Report each line of the data that includes the word "objects".

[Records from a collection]
------

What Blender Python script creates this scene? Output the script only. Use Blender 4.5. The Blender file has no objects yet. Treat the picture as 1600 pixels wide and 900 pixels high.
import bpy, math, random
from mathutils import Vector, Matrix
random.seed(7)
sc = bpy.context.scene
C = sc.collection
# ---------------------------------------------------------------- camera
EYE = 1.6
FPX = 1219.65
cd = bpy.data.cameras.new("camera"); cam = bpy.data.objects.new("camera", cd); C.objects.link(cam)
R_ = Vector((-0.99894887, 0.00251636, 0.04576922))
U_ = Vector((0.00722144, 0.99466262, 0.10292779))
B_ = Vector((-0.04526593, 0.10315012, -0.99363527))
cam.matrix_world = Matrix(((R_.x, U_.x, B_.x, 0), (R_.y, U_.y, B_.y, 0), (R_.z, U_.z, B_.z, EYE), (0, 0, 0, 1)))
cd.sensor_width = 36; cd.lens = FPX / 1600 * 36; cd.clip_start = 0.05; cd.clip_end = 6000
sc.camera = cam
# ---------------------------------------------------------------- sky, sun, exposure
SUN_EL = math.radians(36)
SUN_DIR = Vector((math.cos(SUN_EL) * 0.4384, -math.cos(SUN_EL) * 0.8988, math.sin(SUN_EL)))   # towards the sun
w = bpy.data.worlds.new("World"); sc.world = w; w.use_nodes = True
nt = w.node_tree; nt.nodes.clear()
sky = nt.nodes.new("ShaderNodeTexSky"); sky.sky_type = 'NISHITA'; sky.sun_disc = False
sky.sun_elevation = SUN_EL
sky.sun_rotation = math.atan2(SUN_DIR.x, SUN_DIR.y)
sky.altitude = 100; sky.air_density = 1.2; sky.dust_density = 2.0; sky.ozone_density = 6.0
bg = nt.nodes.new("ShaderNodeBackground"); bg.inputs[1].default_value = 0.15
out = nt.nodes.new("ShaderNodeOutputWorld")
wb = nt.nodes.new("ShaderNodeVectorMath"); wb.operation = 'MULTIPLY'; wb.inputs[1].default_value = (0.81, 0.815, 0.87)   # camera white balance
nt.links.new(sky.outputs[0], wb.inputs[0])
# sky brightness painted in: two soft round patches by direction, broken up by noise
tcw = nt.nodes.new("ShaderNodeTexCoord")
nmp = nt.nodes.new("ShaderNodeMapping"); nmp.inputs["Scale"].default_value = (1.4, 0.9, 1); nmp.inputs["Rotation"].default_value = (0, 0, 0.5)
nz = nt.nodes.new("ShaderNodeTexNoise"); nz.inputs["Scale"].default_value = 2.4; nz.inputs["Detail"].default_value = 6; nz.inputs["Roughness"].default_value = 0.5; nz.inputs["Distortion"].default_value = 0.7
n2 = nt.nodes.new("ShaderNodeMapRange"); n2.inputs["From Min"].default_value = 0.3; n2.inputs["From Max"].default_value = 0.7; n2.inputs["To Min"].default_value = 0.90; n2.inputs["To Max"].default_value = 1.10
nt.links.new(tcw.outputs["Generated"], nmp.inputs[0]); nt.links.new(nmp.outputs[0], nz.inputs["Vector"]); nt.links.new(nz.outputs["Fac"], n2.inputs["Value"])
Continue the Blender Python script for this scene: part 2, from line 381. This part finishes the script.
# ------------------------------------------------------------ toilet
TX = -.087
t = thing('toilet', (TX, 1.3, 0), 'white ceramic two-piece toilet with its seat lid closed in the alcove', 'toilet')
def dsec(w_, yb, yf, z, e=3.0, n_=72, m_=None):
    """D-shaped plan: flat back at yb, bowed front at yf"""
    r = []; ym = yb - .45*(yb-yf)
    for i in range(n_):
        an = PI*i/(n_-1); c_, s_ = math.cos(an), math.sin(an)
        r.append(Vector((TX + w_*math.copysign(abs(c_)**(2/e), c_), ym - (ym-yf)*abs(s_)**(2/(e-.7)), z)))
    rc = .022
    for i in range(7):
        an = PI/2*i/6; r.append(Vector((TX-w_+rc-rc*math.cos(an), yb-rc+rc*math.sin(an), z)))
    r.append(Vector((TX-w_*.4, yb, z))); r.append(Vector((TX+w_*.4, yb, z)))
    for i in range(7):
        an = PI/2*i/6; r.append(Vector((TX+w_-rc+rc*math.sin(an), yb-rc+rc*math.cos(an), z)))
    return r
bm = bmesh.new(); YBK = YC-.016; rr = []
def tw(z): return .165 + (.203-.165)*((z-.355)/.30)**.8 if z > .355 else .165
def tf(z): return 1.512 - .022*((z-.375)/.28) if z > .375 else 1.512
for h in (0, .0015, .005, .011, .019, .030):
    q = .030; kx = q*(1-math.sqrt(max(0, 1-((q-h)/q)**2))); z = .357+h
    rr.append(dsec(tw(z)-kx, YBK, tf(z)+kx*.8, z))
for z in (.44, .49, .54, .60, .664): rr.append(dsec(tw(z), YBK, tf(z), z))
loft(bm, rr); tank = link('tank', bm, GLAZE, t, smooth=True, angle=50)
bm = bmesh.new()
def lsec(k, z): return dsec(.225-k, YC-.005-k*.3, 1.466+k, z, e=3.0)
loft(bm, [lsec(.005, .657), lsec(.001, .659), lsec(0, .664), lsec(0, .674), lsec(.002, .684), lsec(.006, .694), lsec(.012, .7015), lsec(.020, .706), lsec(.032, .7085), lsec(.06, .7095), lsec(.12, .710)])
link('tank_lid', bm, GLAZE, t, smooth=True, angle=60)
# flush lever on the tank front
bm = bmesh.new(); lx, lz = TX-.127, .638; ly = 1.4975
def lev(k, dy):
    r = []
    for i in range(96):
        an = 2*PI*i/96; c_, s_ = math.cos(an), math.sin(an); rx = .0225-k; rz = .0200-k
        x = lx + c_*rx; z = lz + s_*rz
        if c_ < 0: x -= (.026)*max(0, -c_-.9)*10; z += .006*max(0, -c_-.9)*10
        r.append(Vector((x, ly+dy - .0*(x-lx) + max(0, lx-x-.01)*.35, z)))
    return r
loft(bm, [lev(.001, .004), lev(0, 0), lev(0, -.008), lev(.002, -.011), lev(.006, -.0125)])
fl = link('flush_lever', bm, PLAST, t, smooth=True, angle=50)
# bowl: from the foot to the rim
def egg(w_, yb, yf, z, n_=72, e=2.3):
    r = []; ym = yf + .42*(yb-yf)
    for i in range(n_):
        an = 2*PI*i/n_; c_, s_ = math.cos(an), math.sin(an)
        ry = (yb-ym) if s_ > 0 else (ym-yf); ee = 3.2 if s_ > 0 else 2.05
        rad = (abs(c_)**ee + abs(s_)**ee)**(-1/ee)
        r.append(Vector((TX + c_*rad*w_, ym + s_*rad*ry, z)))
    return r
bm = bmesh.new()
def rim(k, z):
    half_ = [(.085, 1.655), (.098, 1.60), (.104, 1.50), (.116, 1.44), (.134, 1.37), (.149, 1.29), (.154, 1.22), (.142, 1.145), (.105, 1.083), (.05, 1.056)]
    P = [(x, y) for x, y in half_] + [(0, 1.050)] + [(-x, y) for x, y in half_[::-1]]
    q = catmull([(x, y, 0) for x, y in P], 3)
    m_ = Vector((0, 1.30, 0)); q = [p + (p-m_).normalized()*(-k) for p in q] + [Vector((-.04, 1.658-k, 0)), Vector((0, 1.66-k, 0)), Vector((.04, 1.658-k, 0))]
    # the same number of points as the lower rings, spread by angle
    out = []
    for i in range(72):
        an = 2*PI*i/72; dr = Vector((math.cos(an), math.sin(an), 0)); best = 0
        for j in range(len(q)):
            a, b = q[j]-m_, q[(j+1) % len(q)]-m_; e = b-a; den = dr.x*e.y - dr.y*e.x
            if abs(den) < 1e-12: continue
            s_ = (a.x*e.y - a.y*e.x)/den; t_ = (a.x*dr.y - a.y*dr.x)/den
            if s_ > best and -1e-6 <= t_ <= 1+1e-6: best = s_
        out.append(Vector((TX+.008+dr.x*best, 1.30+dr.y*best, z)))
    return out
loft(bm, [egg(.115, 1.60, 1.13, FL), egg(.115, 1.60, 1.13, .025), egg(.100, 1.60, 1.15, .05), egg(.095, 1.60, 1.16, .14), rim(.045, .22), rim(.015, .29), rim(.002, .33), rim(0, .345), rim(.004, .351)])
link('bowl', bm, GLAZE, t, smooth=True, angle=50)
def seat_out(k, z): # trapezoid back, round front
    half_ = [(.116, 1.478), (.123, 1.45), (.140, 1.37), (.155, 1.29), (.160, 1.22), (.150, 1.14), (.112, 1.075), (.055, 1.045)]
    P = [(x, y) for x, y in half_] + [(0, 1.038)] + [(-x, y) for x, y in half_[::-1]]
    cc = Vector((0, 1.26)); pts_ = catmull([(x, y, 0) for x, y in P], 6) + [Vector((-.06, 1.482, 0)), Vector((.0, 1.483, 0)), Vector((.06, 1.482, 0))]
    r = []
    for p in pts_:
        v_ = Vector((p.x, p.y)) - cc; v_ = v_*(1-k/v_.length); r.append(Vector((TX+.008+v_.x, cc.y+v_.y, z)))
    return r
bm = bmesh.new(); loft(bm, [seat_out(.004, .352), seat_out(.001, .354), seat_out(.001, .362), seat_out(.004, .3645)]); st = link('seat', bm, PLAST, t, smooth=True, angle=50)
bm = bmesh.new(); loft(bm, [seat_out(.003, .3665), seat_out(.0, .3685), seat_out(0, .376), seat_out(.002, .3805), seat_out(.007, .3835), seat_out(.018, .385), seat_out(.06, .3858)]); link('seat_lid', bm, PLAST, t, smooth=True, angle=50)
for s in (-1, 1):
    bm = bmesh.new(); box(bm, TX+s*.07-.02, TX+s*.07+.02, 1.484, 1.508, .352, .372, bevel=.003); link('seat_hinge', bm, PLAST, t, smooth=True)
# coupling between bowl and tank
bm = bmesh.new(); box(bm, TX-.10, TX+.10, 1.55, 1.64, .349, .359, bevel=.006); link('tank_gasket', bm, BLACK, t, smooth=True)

------

Output of the exercise ::
What Blender Python script creates this scene? Output the script only. Use Blender 4.5. The Blender file has no objects yet. Treat the picture as 1600 pixels wide and 900 pixels high.
cd = bpy.data.cameras.new("camera"); cam = bpy.data.objects.new("camera", cd); C.objects.link(cam)